Роет толщу скал водопад, спадая,
Тупится сошник на полях железный,
Блещет, потускнев, украшенье пальцев -
Золото перстня.
(Перевод В. Брюсова)
Наконец, среди этих же анонимных стихотворений находится "песня гребцов", возможно, представляющая собой обработку подлинной "рабочей" песни (подобной "песне жнецов" в X идиллии Феокрита); своим бодрым жизнерадостным настроением она резко отличается и от пессимистических размышлений о бренности мира и жизни, и от религиозного экстаза "хвалы солнцу", и от лирической эротики "Ночного бдения Венеры". Так, на самом своем закате римской поэзии удалось найти слова не только для скорби и разочарования, но и для радостного труда:
Эйа, гребцы! Пусть эхо в ответ нам откликнется: Эйа!
Моря бескрайнего бог, улыбаясь безоблачным ликом,
Гладь широко распростер, успокоив неистовство бури,
И усмиренные, спят неспокойно - тяжелые волны.
Эйа, гребцы! Пусть эхо в ответ нам откликнется: Эйа!
Пусть заскользит, встрепенувшись, корабль под ударами весел.
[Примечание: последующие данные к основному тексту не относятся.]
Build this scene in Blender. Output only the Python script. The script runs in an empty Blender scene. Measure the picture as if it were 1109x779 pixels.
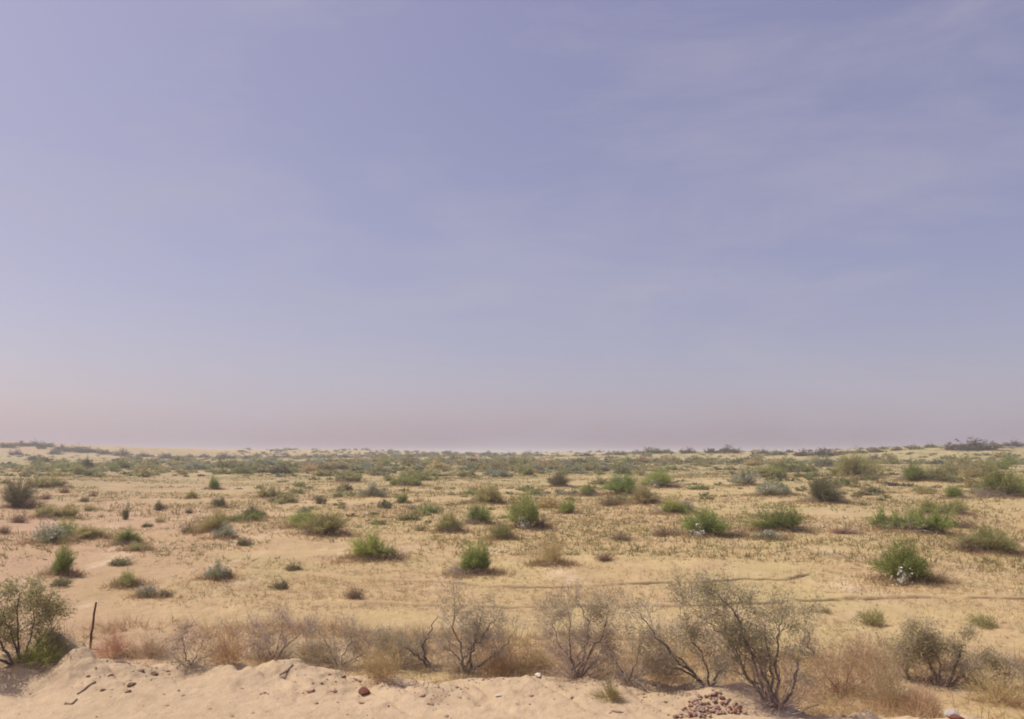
import bpy, math, random
import numpy as np
from mathutils import Vector

random.seed(11)
SC = bpy.context.scene
COL = SC.collection
R = math.radians

# ------------------------------------------------------------------ camera numbers (photo pixels 1109 x 779)
F, CX, CY, HZ = 870.0, 554.5, 389.5, 492.0
EYE = 2.2
PITCH = math.atan((HZ - CY) / F)

# ------------------------------------------------------------------ noise
def _h(ix, iy, s):
    v = (ix.astype(np.int64) * 374761393 + iy.astype(np.int64) * 668265263 + s * 1442695041) & 0xffffffff
    v = ((v ^ (v >> 13)) * 1274126177) & 0xffffffff
    v = v ^ (v >> 16)
    return (v & 0xffff) / 65535.0

def vn(x, y, s=0):
    x = np.asarray(x, float); y = np.asarray(y, float)
    fx = np.floor(x); fy = np.floor(y)
    u = x - fx; v = y - fy
    u = u * u * u * (u * (u * 6 - 15) + 10); v = v * v * v * (v * (v * 6 - 15) + 10)
    a = _h(fx, fy, s); b = _h(fx + 1, fy, s); c = _h(fx, fy + 1, s); d = _h(fx + 1, fy + 1, s)
    return (a * (1 - u) + b * u) * (1 - v) + (c * (1 - u) + d * u) * v - 0.5

def fbm(x, y, s=0, o=4):
    t = 0.0; a = 1.0
    for k in range(o):
        t = t + a * vn(x * 2 ** k + 17.3 * k, y * 2 ** k - 9.1 * k, s + k)
        a *= 0.5
    return t

def sstep(a, b, x):
    t = np.clip((x - a) / (b - a), 0, 1)
    return t * t * (3 - 2 * t)

# ------------------------------------------------------------------ terrain height
_cpx = np.array([-300, 0, 60, 130, 200, 310, 400, 520, 640, 760, 815, 870, 1000, 1109, 1400], float)
_cy = np.array([9.0, 8.9, 9.0, 8.8, 8.75, 8.75, 8.35, 8.2, 8.2, 8.1, 7.75, 7.25, 7.1, 6.9, 6.7])
_cx = (_cpx - CX) / F * _cy
def crest(x):
    return np.interp(x, _cx, _cy) + 0.16 * fbm(x * 0.9, x * 0 + 3.1, 5, 3)

MOUNDS = [(-4.75, 8.5, .29, .50, .42), (-4.2, 8.2, .16, .35, .34), (-3.7, 8.1, .07, .3, .3), (-5.3, 8.3, .05, .4, .4),
          (-2.45, 8.35, .11, .42, .32), (-1.95, 8.0, .06, .35, .25), (-3.3, 7.6, .03, .5, .3), (0.4, 8.0, .03, .8, .2),
          (2.1, 7.7, .05, .5, .25), (-0.9, 7.75, .02, .4, .2)]
# dunes and rises: x, y, height, sigma x, sigma y
DUNES = [(-172, 262, 4.9, 36, 22), (-118, 268, 2.7, 32, 24), (-150, 330, 2.0, 80, 22), (-60, 330, .9, 50, 30),
         (40, 190, .9, 26, 20), (58, 205, .8, 20, 18), (92, 165, 1.9, 34, 36), (130, 190, 1.9, 60, 40), (16, 300, 1.1, 36, 25),
         (60, 95, .5, 26, 22), (-20, 120, .25, 26, 14), (22, 58, .25, 12, 10), (33, 85, .3, 18, 9)]
BUMPS = []          # little hummocks under the shrubs, filled below
RUTS = []           # wheel-track polylines (x array, y array)

def rut_d(x, y):
    d = np.full(np.shape(x), 9.0)
    for xs, ys in RUTS:
        yy = np.interp(x, xs, ys)
        dd = np.where((x > xs[0]) & (x < xs[-1]), y - yy + .5 * (1 - sstep(xs[0], xs[0] + 2.5, x)) + .5 * sstep(xs[-1] - 2.0, xs[-1], x), 9.0)
        d = np.where(np.abs(dd) < np.abs(d), dd, d)
    return d

def H(x, y):
    x = np.asarray(x, float); y = np.asarray(y, float)
    r = np.sqrt(x * x + y * y)
    yc = crest(x)
    s = sstep(yc - 0.05, yc + 0.85, y)
    near = np.exp(-((y - yc) / 0.9) ** 2)
    sh = 0.012 * fbm(x * 1.6, y * 1.6, 21, 4) + near * (0.085 * fbm(x * 2.1, y * 2.1, 31, 5) + 0.06 * np.maximum(fbm(x * 5, y * 5, 33, 3), 0) - 0.05 * np.exp(-(fbm(x * 1.7 + y, y * .9, 37, 3) / .07) ** 2))
    sh = sh + 0.010 * fbm(x * 9, y * 9, 35, 2)
    for mx, my, h, a, b in MOUNDS:
        g = np.exp(-((x - mx) / a) ** 2 - ((y - my) / b) ** 2)
        sh = sh + h * g * (1 + 0.75 * fbm(x * 3.5, y * 3.5, 41, 5))
    yy = np.maximum(y - 14, 0)
    pl = -0.32 + 1.95 * (1 - np.exp(-yy / 170.0))
    k = np.clip(r / 60, 0, 1)
    pl = pl + (0.10 + 0.25 * k) * fbm(x / 21, y / 21, 51, 3) * np.clip((r - 8) / 25, 0.1, 1)
    pl = pl + 0.055 * fbm(x / 3.1, y / 3.1, 61, 3) + (0.034 * fbm(x / .55, y / .55, 71, 4) + 0.02 * vn(x / .17, y / .17, 74)) * np.clip(1.5 - r / 60, .25, 1)
    pl = pl + np.clip((r - 90) / 120, 0, 1) * 0.75 * fbm(x / 45, y / 24, 81, 4)
    pl = pl + np.exp(-((r - 350) / 60) ** 2) * (0.8 + 0.5 * vn(x / 60, y / 60, 83))
    far = sstep(420, 700, r)
    for mx, my, h, a, b in DUNES:
        pl = pl + h * np.exp(-((x - mx) / a) ** 2 - ((y - my) / b) ** 2)
    pl = pl * (1 - far) + (-1.0) * far
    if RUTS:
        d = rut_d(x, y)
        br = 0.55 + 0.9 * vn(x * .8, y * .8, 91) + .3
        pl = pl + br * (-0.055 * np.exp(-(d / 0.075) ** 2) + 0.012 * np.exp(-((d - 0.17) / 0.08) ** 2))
    z = sh * (1 - s) + pl * s
    for bx, by, h, w in BUMPS:
        m = (np.abs(x - bx) < 3 * w) & (np.abs(y - by) < 3 * w)
        if np.any(m):
            z = z + np.where(m, h * np.exp(-(((x - bx) / w) ** 2 + ((y - by) / w) ** 2)), 0)
    return z

def ray(px, py):
    X = (px - CX) / F; Y = (CY - py) / F
    c, s = math.cos(PITCH), math.sin(PITCH)
    return np.array([X, c - Y * s, s + Y * c])

_T = np.concatenate([np.arange(4, 14, .03), 14 * 1.004 ** np.arange(0, 860)])
def at(px, py):
    """the ground point seen at this spot of the picture"""
    d = ray(px, py)
    P = _T[:, None] * d[None]
    gap = EYE + P[:, 2] - H(P[:, 0], P[:, 1])
    k = np.argmax(gap <= 0)
    if gap[k] > 0:
        return None
    t = _T[k] if k == 0 else _T[k - 1] + (_T[k] - _T[k - 1]) * gap[k - 1] / (gap[k - 1] - gap[k] + 1e-9)
    x, y = t * d[0], t * d[1]
    return x, y, float(H(x, y))

def path(pts):
    q = [at(*p) for p in pts]
    q.sort(key=lambda v: v[0])
    return np.array([v[0] for v in q]), np.array([v[1] for v in q])
_r = [path([(230, 612), (390, 627), (470, 630), (560, 636), (640, 634), (700, 632), (770, 630), (840, 625), (870, 618)]),
      path([(300, 646), (400, 652), (470, 656), (555, 658), (650, 657), (740, 655), (830, 653), (920, 648), (1000, 647), (1109, 648), (1300, 652)])]
RUTS.extend(_r)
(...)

Небо смеется само и в согласии с морем дарует
Нам дуновенье ветров, чтоб наполнить стремительный парус
Эйа, гребцы! Пусть эхо в ответ нам откликнется: Эйа!
Нос корабельный, резвясь как дельфин, пусть режет пучину;
Дышит она глубоко, богатырскую мощь обнажая
И за кормой проводя убеленную борозду пены.
Эйа, гребцы! Пусть эхо в ответ нам откликнется: Эйа!
Слышится Кора призыв; так воскликнем же громкое:
Эйа! Море запенится пусть в завихрениях весельных: Эйа!
И непрерывно в ответ берега откликаются: Эйа!